What to work on :: Where the data below has the string "scene", return the whole line.
◆ ◆ ◆ ◆ ◆ ◆ ◆
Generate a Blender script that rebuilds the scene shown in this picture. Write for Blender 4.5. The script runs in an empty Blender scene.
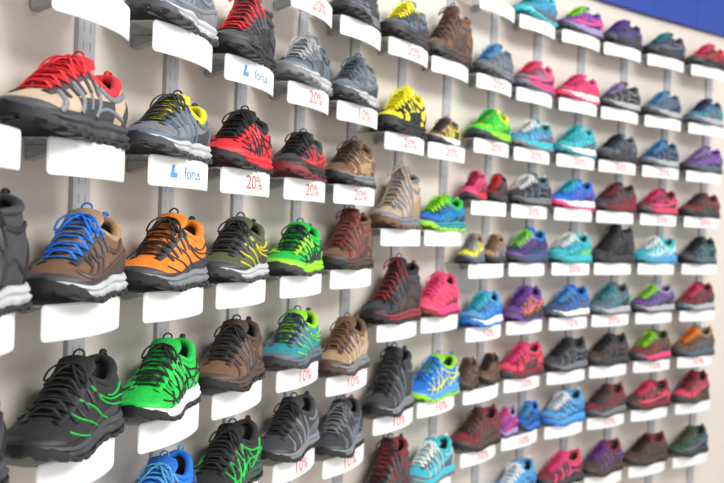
import bpy, bmesh, math, random
from mathutils import Vector, Matrix
random.seed(7)
scene = bpy.context.scene
COL = scene.collection
EYE = 1.5
try:
    scene.view_settings.view_transform = 'Standard'
except Exception:
    pass

# ------------------------------------------------------------------ colours
PAL = dict(black='1c1c1f', charcoal='38393e', grey='74777c', silver='b0b3b6', white='eeeeec', beige='b5a08a',
           tan='a18462', brown='6d503a', umber='4a3931', red='d4252f', crimson='7c252f', orange='f57f1a', yellow='e6e022',
           lime='8fd824', green='0abd42', teal='238a96', aqua='3ab6c4', blue='1470cf', sky='519cd0', navy='253453',
           purple='693c93', lilac='a08cc0', pink='e0407e', rose='dc4264', olive='50563a', forest='2b4a3c',
           slate='566371', denim='3a557b')
NICE = dict(charcoal='dark grey', silver='light grey', umber='dark brown', crimson='dark red', lime='lime green',
            green='bright green', aqua='turquoise', sky='light blue', lilac='pale purple', rose='coral pink',
            olive='olive green', forest='dark green', slate='blue-grey', denim='denim blue', yellow='neon yellow', navy='navy blue')
def lin(h):
    o = []
    for i in (0, 2, 4):
        c = int(h[i:i+2], 16) / 255
        o.append(c/12.92 if c <= .04045 else ((c+.055)/1.055)**2.4)
    return (*o, 1)

MATS = {}
def mat(color, kind='fabric'):
    key = (color, kind)
    if key in MATS: return MATS[key]
    m = bpy.data.materials.new(color + '_' + kind)
    m.use_nodes = True
    nt = m.node_tree; N = nt.nodes; L = nt.links
    b = N['Principled BSDF']
    tc = N.new('ShaderNodeTexCoord')
    c = lin(PAL.get(color, color))
    rough, sc, bs, tex, vary = dict(fabric=(.75, 330, .6, 'v', .3), suede=(.9, 260, .35, 'n', .28), rubber=(.5, 200, .12, 'n', .1),
                              foam=(.6, 300, .1, 'n', .06), cord=(.8, 900, .5, 'n', .2), plastic=(.35, 50, .0, 'n', .02),
                              synth=(.38, 120, .08, 'n', .08))[kind]
    n1 = N.new('ShaderNodeTexNoise'); n1.inputs['Scale'].default_value = 45
    L.new(tc.outputs['Object'], n1.inputs['Vector'])
    mx = N.new('ShaderNodeMix'); mx.data_type = 'RGBA'
    mx.inputs[6].default_value = tuple(x*(1-vary) for x in c[:3]) + (1,)
    mx.inputs[7].default_value = tuple(min(1, x*(1+vary*.7)+.002) for x in c[:3]) + (1,)
    L.new(n1.outputs['Fac'], mx.inputs[0])
    out = mx.outputs[2]
    b.inputs['Roughness'].default_value = rough
    if bs > 0:
        if tex == 'v':
            t = N.new('ShaderNodeTexVoronoi'); o = t.outputs['Distance']
        else:
            t = N.new('ShaderNodeTexNoise'); o = t.outputs['Fac']
        t.inputs['Scale'].default_value = sc
        L.new(tc.outputs['Object'], t.inputs['Vector'])
        if tex == 'v':
            mr = N.new('ShaderNodeMapRange'); mr.inputs['From Max'].default_value = .45; mr.inputs['To Min'].default_value = .5
            L.new(o, mr.inputs['Value'])
            m2 = N.new('ShaderNodeMix'); m2.data_type = 'RGBA'; m2.blend_type = 'MULTIPLY'; m2.inputs[0].default_value = 1
            L.new(out, m2.inputs[6]); L.new(mr.outputs[0], m2.inputs[7]); out = m2.outputs[2]
        bp = N.new('ShaderNodeBump'); bp.inputs['Strength'].default_value = bs; bp.inputs['Distance'].default_value = .0015
        L.new(o, bp.inputs['Height']); L.new(bp.outputs['Normal'], b.inputs['Normal'])
    L.new(out, b.inputs['Base Color'])
    MATS[key] = m
    return m

def mkmesh(name, verts, faces, ang=40):
    me = bpy.data.meshes.new(name)
    me.from_pydata([tuple(v) for v in verts], [], faces)
    bm = bmesh.new(); bm.from_mesh(me)
    bmesh.ops.recalc_face_normals(bm, faces=bm.faces)
    bm.to_mesh(me); bm.free()
    for p in me.polygons: p.use_smooth = True
    try: me.set_sharp_from_angle(angle=math.radians(ang))
    except Exception: pass
    me.materials.append(None)
    me.update()
    return me

class MB:
    def __init__(s): s.v = []; s.f = []
    def grid(s, rows, closed=False, closerows=False):
        b = len(s.v); n = len(rows[0]); R = len(rows)
        for r in rows: s.v += r
        for i in range(R if closerows else R-1):
            i2 = (i+1) % R
            for j in range(n if closed else n-1):
                j2 = (j+1) % n
                s.f.append((b+i*n+j, b+i*n+j2, b+i2*n+j2, b+i2*n+j))
        return b
    def tube(s, pts, rad, n=6, flat=1.0, sub=4, closed=False):
        P = crv(pts, sub, closed)
        m = len(P); rows = []
        for i, p in enumerate(P):
            a = P[(i-1) % m] if closed else P[max(0, i-1)]
            c = P[(i+1) % m] if closed else P[min(m-1, i+1)]
            t = (c-a)
            if t.length < 1e-9: t = Vector((1, 0, 0))
            t.normalize()
            up = Vector((0, 0, 1))
            if abs(t.z) > .95: up = Vector((1, 0, 0))
            e1 = t.cross(up).normalized(); e2 = e1.cross(t).normalized()
            r = rad(i/(m-1)) if callable(rad) else rad
            rows.append([p + e1*(r*math.cos(2*math.pi*k/n)) + e2*(r*flat*math.sin(2*math.pi*k/n)) for k in range(n)])
        b = s.grid(rows, closed=True, closerows=closed)
        if not closed:
            s.f.append(tuple(b+k for k in range(n))); s.f.append(tuple(b+(m-1)*n+k for k in range(n)))
    def box(s, x0, x1, y0, y1, z0, z1):
        b = len(s.v)
        s.v += [Vector((x, y, z)) for z in (z0, z1) for y in (y0, y1) for x in (x0, x1)]
        for f in ((0,1,3,2),(4,5,7,6),(0,1,5,4),(2,3,7,6),(0,2,6,4),(1,3,7,5)): s.f.append(tuple(b+k for k in f))
    def mesh(s, name, ang=40): return mkmesh(name, s.v, s.f, ang)

def cr(a, b, c, d, t):
    return .5*((2*b)+(c-a)*t+(2*a-5*b+4*c-d)*t*t+(3*b-a-3*c+d)*t**3)
def crv(pts, sub=4, closed=False):
    P = [Vector(p) for p in pts]; n = len(P); o = []
    for i in range(n if closed else n-1):
        g = (lambda k: P[k % n]) if closed else (lambda k: P[max(0, min(n-1, k))])
        for j in range(sub): o.append(cr(g(i-1), g(i), g(i+1), g(i+2), j/sub))
    if not closed: o.append(P[-1])
    return o

# ------------------------------------------------------------------ shoe geometry
def shoe_surface(hi):
    B = [(-.118,0,.032),(-.109,.026,.032),(-.085,.036,.032),(-.052,.0355,.030),(-.020,.035,.029),(.008,.038,.028),(.038,.043,.026),(.070,.047,.025),(.101,.043,.025),(.126,.028,.027),(.137,0,.030)]
    M = [(-.127,0,.070),(-.116,.029,.070),(-.087,.038,.068),(-.055,.039,.063),(-.022,.039,.063),(.007,.041,.063),(.036,.043,.057),(.068,.045,.049),(.097,.041,.044),(.120,.027,.045),(.132,0,.046)]
    T = [(-.114,0,.124),(-.101,.021,.117),(-.080,.030,.102),(-.052,.033,.094),(-.022,.031,.102),(.000,.020,.113),(.030,.017,.097),(.054,.015,.080),(.072,.009,.069),(.079,.003,.066),(.081,0,.065)]
    up = [.034,.035,.042,.046,.036,.020,.008,.002,0,0,0]
    T = [(x - (.004 if k < 5 and hi > 0 else 0), y, z + up[k]*hi) for k, (x, y, z) in enumerate(T)]
    M = [(x, y, z + up[k]*.4*hi) for k, (x, y, z) in enumerate(M)]
    def ring(A):
        A = [Vector(a) for a in A]
        return A + [Vector((A[20-j].x, -A[20-j].y, A[20-j].z)) for j in range(11, 20)]
    RB, RM, RT = ring(B), ring(M), ring(T)
    def ev(R, r):
        r = r % 20; i = int(r); t = r-i
        return cr(R[(i-1) % 20], R[i], R[(i+1) % 20], R[(i+2) % 20], t)
    def S(r, t):
        b, m, c = ev(RB, r), ev(RM, r), ev(RT, r)
        return b*(2*(t-.5)*(t-1)) + m*(-4*t*(t-1)) + c*(2*t*(t-.5))
    def Nn(r, t):
        e = .02
        a = S(r+e, t)-S(r-e, t); b = S(r, min(1, t+e))-S(r, max(0, t-e))
        n = a.cross(b)
        if n.length < 1e-12: return Vector((0, 0, 1))
        n.normalize()
        c = Vector((S(r, t).x*.75, 0, .035))
        if n.dot(S(r, t)-c) < 0: n = -n
        return n
    return S, Nn, lambda r: ev(RB, r)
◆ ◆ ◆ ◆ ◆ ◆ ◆
Exercise solution ::
Generate a Blender script that rebuilds the scene shown in this picture. Write for Blender 4.5. The script runs in an empty Blender scene.
scene = bpy.context.scene
COL = scene.collection
    scene.view_settings.view_transform = 'Standard'